[Zope3-dev] Re: Eggs for deprecated packages

Martin Aspeli optilude at gmx.net
Fri Mar 30 08:08:25 EDT 2007




Jim Fulton wrote:
> 
> 
> I think we need to have a much more basic discussion.
> 
> IMO deprecation was a reasonable thing to try that hasn't really  
> worked out well.  People find deperecation warnings to be very  
> annoying and I don't think it's going to be practical to make  
> backward-concompatable changes when eggs are used. I suggest that  
> generally, in the future, eggs should not be deprecated but just end- 
> of-lifed.  When we are tempted to make a backward cincompatible to a  
> package, we should create a new one.  Generally, there is little cost  
> in just leaving old packages around.
> 
> Unfortunately, there are two poitentially significant costs in  
> keeping obsolete eggs:
> 
> 1. They may break with newer Python versions. :(
> 
> 2. The may be in the dependencies of other eggs.  If they are used  
> internally, then, of course, the dependent eggs can be rewritten to  
> use newer non-obsolete eggs.  In other cases, like zope.app, the  
> dependency exists to provide some feature and can't be removed  
> without introducing a backward-incompatible change to the dependent egg.
> 
> Honestly, I'm not sure how to deal with these issues, especially the  
> later. Maybe for collection eggs like zope.app, we have to accept  
> deprecation and backward-incompatible changes, at least for a while.
> 

Are you talking only about whole eggs here, or also about changes to APIs
within eggs that are deemed to have a right to exist?

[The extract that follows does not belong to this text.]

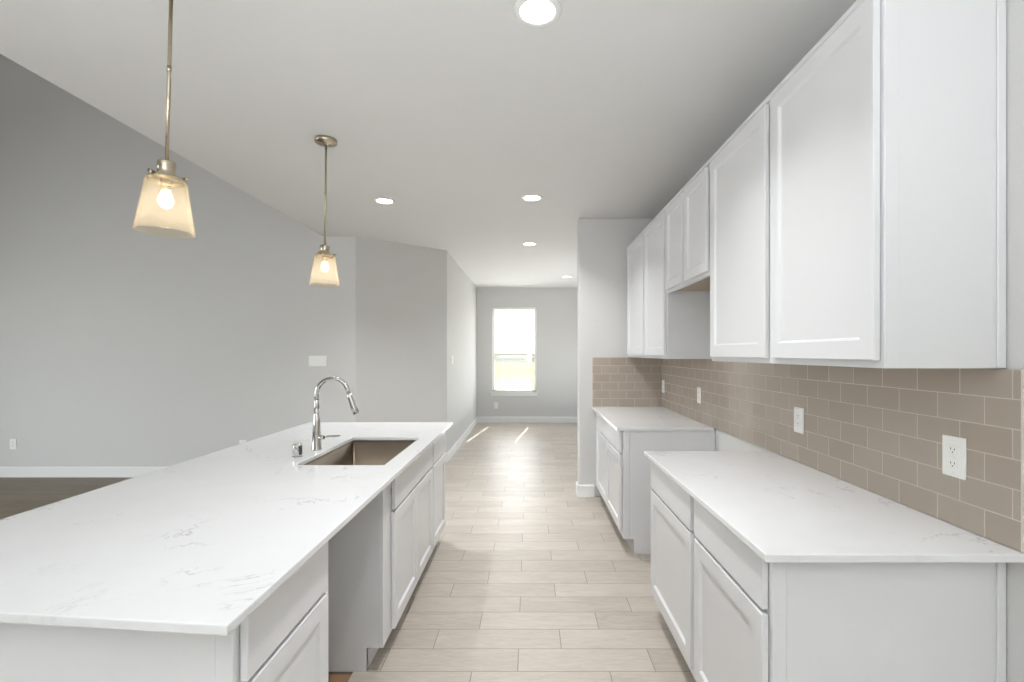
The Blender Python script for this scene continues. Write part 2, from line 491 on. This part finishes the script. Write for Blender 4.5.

Deprecation of APIs within a package works reasonably well as we do it now,
imho. If you look at other systems, e.g. the Java APIs, deprecations tend to
take place, though often deprecated APIs are never removed (which has the
downside that they continue to clutter the namespace and sometimes they
could be harmful by design). Deprecation warnings are important here,
because it gives people a fighting chance of forward migrating their code.
Without warnings, we'll have a lot of people that simply get locked into a
version, and find that two or three versions down the line an upgrade would
really mean a rewrite.

Deprecation of entire eggs (e.g. we don't need it anymore, or we think it
needs to move to a different namespace, or we want to break it up into
smaller pieces or amalgamate with some other pieces to make a bigger
package) is kind of a non-issue as far as eggs are concerned. Eggs are
versioned, and people can always depend on specific "old" eggs even if
they're not actively maintained or ship as part of the main Zope 3
distribution.

As far as "the system" is concerned (whatever you want to call the system,
but let's say that we mean the collection of eggs that we ship as Zope 3 and
promote as a cohesive platform for people to develop on top of) I think we
still need some type of deprecation when we decide to stop packaging up
particular eggs. Say someone is used to downloading and using the standard
Zope 3 distribution (or a particular distribution) - they will assume that
all those packages remain there. When they upgrade, they don't want to
suddenly find that something's gone missing. That's where I suggest we have
a "deprecated-in-version-x" meta-egg that someone can depend on if they need
to get particular packages that no longer exist in the form they used to. It
can ship with Zope 3, ship disabled, or not ship but be documented as the
way to get back the things that were moved, so that developers can
understand the implications of package removals/end-of-life on their own
code and have time to take action accordingly.